Sunday, 27 August, 2006

This is so true:

... that's what happens now: pop music is everywhere. If you like a song, then so , almost certainly, will someone just like you who works on TV advertisements, or in movies, or who edits sports-highlights packages, or puts together compilations for hotels, or chain-stores, or airlines, or coffee shops. (A couple of months before the Röyksopp débâcle, I'd discovered an album by a good and, I thought, impeccably obscure singer-songwriter called Matthew Ryan; I promptly heard the album's best track during my next three straight visits to Starbucks. So he was dead in the water too, or at least drowned in the latte.) How is it possible to love or connect to music that is as omnipresent as carbon monoxide?
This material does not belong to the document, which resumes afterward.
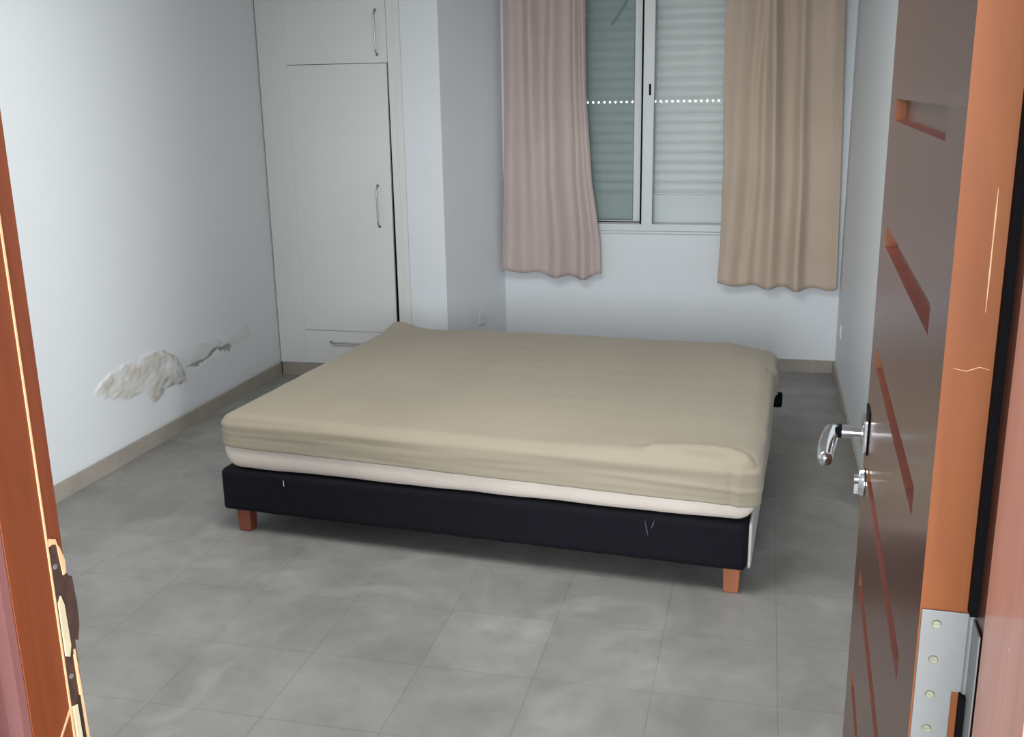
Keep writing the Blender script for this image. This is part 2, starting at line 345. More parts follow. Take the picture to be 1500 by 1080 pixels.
# ------------------------------------------------------------------ wardrobe
WL = xl(YC) + .006
wd = empty('wardrobe', (WL, YC, 0), 0, 'tall built-in white wardrobe in the corner beside the damp-stained wall', 'wardrobe')
def wl(*a): return a
def wb(bm, x0, x1, y0, y1, z0, z1): box(bm, x0 - WL, x1 - WL, y0 - YC, y1 - YC, z0, z1)
DX0, DX1 = -2.561, -1.985
bm = bmesh.new()
wb(bm, WL, DX0 - .0003, YC, YC + .02, .074, ZC - .01)          # left filler panel
wb(bm, WL, WL + .02, YC + .02, YB - .03, .074, ZC - .01)
wb(bm, -1.978, -1.904, YC, YC + .02, .074, ZC - .01)            # right stile
wb(bm, -1.924, -1.904, YC + .02, YB - .03, .074, ZC - .01)
obj('frame', bm, M['laminate'], wd, bevel=.0015)
bm = bmesh.new(); wb(bm, -1.938, -1.9032, YC - .006, YC - .0002, .074, ZC - .01); obj('cover_strip', bm, M['laminate'], wd, bevel=.002)
bm = bmesh.new()
wb(bm, WL + .021, -1.925, YB - .03, YB - .015, .075, ZC - .02); wb(bm, WL + .021, -1.925, YC + .03, YB - .03, .075, .093)
wb(bm, WL + .021, -1.925, YC + .03, YB - .03, 1.745, 1.763); wb(bm, WL + .021, -1.925, YC + .03, YB - .03, .268, .280)
for z in (.75, 1.2): wb(bm, WL + .021, -1.925, YC + .06, YB - .03, z, z + .018)
wb(bm, DX0 - .02, DX0 - .005, YC + .021, YB - .03, .093, 1.745)
obj('interior', bm, M['inside'], wd)
def bar_handle(parent, x, y, z, L, vert=True, r=.0045, st=.028):
    bm = bmesh.new(); n = 24; pts = []
    for k in range(n + 1):
        t = k / n; s = (t - .5) * L; o = st * (min(1, math.sin(PI * t) * 4.5) if 0 < t < 1 else 0)
        pts.append((x, y - o, z + s) if vert else (x + s, y - o, z))
    tube(bm, pts, r, 10)
    for s in (-.5, .5):
        c = (x, y, z + s * L) if vert else (x + s * L, y, z); cyl(bm, c, (c[0], c[1] - .004, c[2]), .008, 14)
    return obj('handle', bm, M['satin'], parent, smooth=True)
def wdoor(z0, z1, x0, x1, top_shift=0.0, yaw_=0.0):
    bm = bmesh.new()
    pts = [(x0 - WL, z0), (x1 - WL - top_shift, z0), (x1 - WL, z1), (x0 - WL, z1)]
    prism_axis(bm, pts, 0.0, .018, 'y')
    o = obj('door', bm, M['laminate'], wd, bevel=.0012); return o
dU = wdoor(1.756, ZC - .02, DX0, -1.980)
bar_handle(dU, -2.035 - WL, 0, 1.91, .225)
dL = wdoor(.275, 1.753, DX0, -1.986, .011); dL['label'] = 'tall wardrobe door sagging slightly ajar'
bar_handle(dL, -2.068 - WL, 0, .994, .225)
bm = bmesh.new(); wb(bm, DX0, -1.980, YC, YC + .018, .0755, .2725); dr = obj('drawer', bm, M['laminate'], wd, bevel=.0012)
bar_handle(dr, -2.29 - WL, 0, .208, .225, vert=False)

# ------------------------------------------------------------------ window
win = empty('window_1', (0, YB, 0)); tag(win, 'white sliding window with its roller shutter down', kind='structure')
def yb(bm, x0, x1, y0, y1, z0, z1, mi=0): box(bm, x0, x1, y0, y1, z0, z1, mi)   # y relative to wall plane
bm = bmesh.new()
fz0 = WZ0 + .002
yb(bm, WX0 + .002, WX1 - .002, -.012, .085, fz0, fz0 + .040); yb(bm, WX0 + .002, WX1 - .002, -.012, .085, WZ1 - .045, WZ1 - .002)
yb(bm, WX0 + .002, WX0 + .045, -.011, .084, fz0 + .04, WZ1 - .045); yb(bm, WX1 - .045, WX1 - .002, -.011, .084, fz0 + .04, WZ1 - .045)
obj('outer_frame', bm, M['alu'], win, bevel=.003)
bm = bmesh.new(); yb(bm, WX0 - .01, WX1 + .01, -.013, -.0005, WZ0 - .014, WZ0 + .001); obj('window_sill', bm, M['alu'], win, bevel=.004)
def sash(x0, x1, y0, y1, z0, z1, st, gl, glm, seal=True, r=.045):
    bm = bmesh.new()
    yb(bm, x0, x0 + st[0], y0, y1, z0, z1); yb(bm, x1 - st[1], x1, y0, y1, z0, z1)
    yb(bm, x0 + st[0], x1 - st[1], y0, y1, z0, z0 + r); yb(bm, x0 + st[0], x1 - st[1], y0, y1, z1 - .05, z1)
    s = obj('sash', bm, M['alu'], win, bevel=.002)
    ym = (y0 + y1) / 2
    bm = bmesh.new(); yb(bm, x0 + st[0] + .0003, x1 - st[1] - .0003, ym - .003, ym + .003, z0 + r + .0003, z1 - .0503); obj('glass_pane', bm, glm, s)
    bm = bmesh.new(); a, b, c, d = x0 + st[0], x1 - st[1], z0 + r, z1 - .05; k = .0045
    for q in ((a + .0002, a + k, c, d), (b - k, b - .0002, c, d), (a + k, b - k, c + .0002, c + k), (a + k, b - k, d - k, d - .0002)): yb(bm, q[0], q[1], y0 + .0005, ym - .0035, q[2], q[3])
    obj('glazing_seal', bm, M['alu_grey'], s); return s
zS0, zS1 = fz0 + .0405, WZ1 - .0455
# inner track sash (right), outer track sash (left, green glass)
sR = sash(-.679, WX1 - .046, -.004, .028, zS0 - .028, zS1, (.061, .05), None, M['glass_clear'], r=.022)
sL = sash(WX0 + .046, -.690, .036, .066, zS0 - .005, zS1, (.05, .042), None, M['glass_green'], r=.020)
bm = bmesh.new(); yb(bm, -.6895, -.6795, .004, .034, zS0 - .004, zS1); obj('sash_gap_strip', bm, M['rubber_and_gaps'], win)  # black strip put in for the dark gap between the sashes
bm = bmesh.new(); yb(bm, WX0 + .046, -.6795, -.0045, -.0005, zS0 + .008, zS0 + .014); obj('track_gap', bm, M['rubber_and_gaps'], win)
bm = bmesh.new(); pts = [(-.641 + .006 * math.cos(t) , 1.593 + (.026 if math.sin(t) > 0 else -.026) + .006 * math.sin(t)) for t in [2 * PI * k / 20 for k in range(20)]]
prism_axis(bm, pts, -.0055, -.0042, 'y'); o = obj('latch_slot', bm, M['rubber_and_gaps'], sR)
# roller shutter
sh = []
SX0, SX1, SY = WX0 + .01, WX1 - .01, .115
bm = bmesh.new(); z = 1.010; k = 0; pitch_ = .056
prof = lambda z0, z1: [(SY + .004 - .006 * math.sin(PI * t) ** .8, lerp(z0, z1, t)) for t in [i / 8 for i in range(9)]]
zz = 1.010; dots = None
while zz < WZ1:
    if dots is None and zz + pitch_ > 1.541:
        dots = (zz, zz + .024); zz += .024; continue
    z1_ = zz + pitch_ - .0035
    pr_ = prof(zz, z1_); out = [(SY + .012, z1_), (SY + .012, zz)]
    prism_axis(bm, pr_ + out, SX0, SX1, 'x')
    yb(bm, SX0, SX1, SY + .007, SY + .010, z1_, z1_ + .0035)
    zz += pitch_
obj('shutter_slats', bm, M['shutter'], win)
# the perforated strip between two slats: real holes onto the lit wall added outside
bm = bmesh.new(); z0, z1 = dots; zc = (z0 + z1) / 2; z0 -= .008; z1 += .004; px = .0325; n = int((SX1 - SX0) / px); x0 = SX0
for i in range(n + 1):
    a = x0 + i * px; b = min(SX1, a + px); c = (a + b) / 2
    if b - a < px * .9:
        q = [bm.verts.new((x, SY + .006, z)) for x, z in ((a, z0), (b, z0), (b, z1), (a, z1))]; bm.faces.new(q); continue
    co = [bm.verts.new((x, SY + .006, z)) for x, z in ((a, z0), (b, z0), (b, z1), (a, z1))]
    ri = [bm.verts.new((c + .0062 * math.cos(t), SY + .006, zc + .0058 * math.sin(t))) for t in [R(225 + 30 * j) for j in range(12)]]
    for s in range(4):
        seg = [ri[(3 * s + j) % 12] for j in range(4)]
        bm.faces.new([co[s], co[(s + 1) % 4]] + seg[::-1])
o = obj('perforated_slat', bm, M['shutter'], win)
md = o.modifiers.new('solid', 'SOLIDIFY'); md.thickness = .0015
bm = bmesh.new(); yb(bm, SX0, SX1, SY - .008, SY + .014, WZ0 + .004, 1.001); yb(bm, SX0, SX1, SY + .004, SY + .010, 1.001, 1.0099)
obj('shutter_bottom_board', bm, M['shutter'], win, bevel=.004)
bm = bmesh.new(); tube(bm, [(-.765, .100, 2.14), (-.80, .100, 2.06), (-.85, .100, 1.985), (-.875, .100, 1.95)], .0055, 8)
obj('pull_cord', bm, M['strap'], win, smooth=True)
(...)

This may partly explain the teenage fondness for the profanities and antisocial attitudes of hip-hop: neither Starbucks nor The Body Shop nor the Hotel Minimalist wishes to assault their valued customers with obscene raps about Uzis and pussy set to beats that attempt to remove part of your skull, thus allowing contemporary youth to bond with their favourite artists in private. I was able to do that with Led Zeppelin because no one else was interested: you never heard ‘Dazed and Confused’ on TV, or in departments stores, or in pubs, or even on the radio very often; there was only on TV programme dedicated to the music I liked in Britain. (Now there's probably a ‘Dazed and Confused’ cable channel somewhere that plays the song twenty-four hours a day.) I was therefore able to foster the notion that Zeppelin was something special, a secret between me and my friends. Such is pop music's current tyranny that it must be almost impossible for kids to think that major artists are speaking directly and intimately to them—how is that possible, when those same artists are speaking to everyone who buys peppermint foot-lotion, or eats at Pizza Hut? The simplest retort to this ubiquity is to listen and learn to like music that is essentially dislikeable, stuff that would bring the Starbucks compilation people to their knees begging for mercy. You can't sell peppermint foot lotion with death metal or obscene gangsta rap; you can't use electronic hardcore to entertain passengers waiting for a plane to take off.

Nick Hornby, 31 Songs, Penguin, London, 2003, pp. 164-66.

I wonder if the same sort of thing applies to SingStar.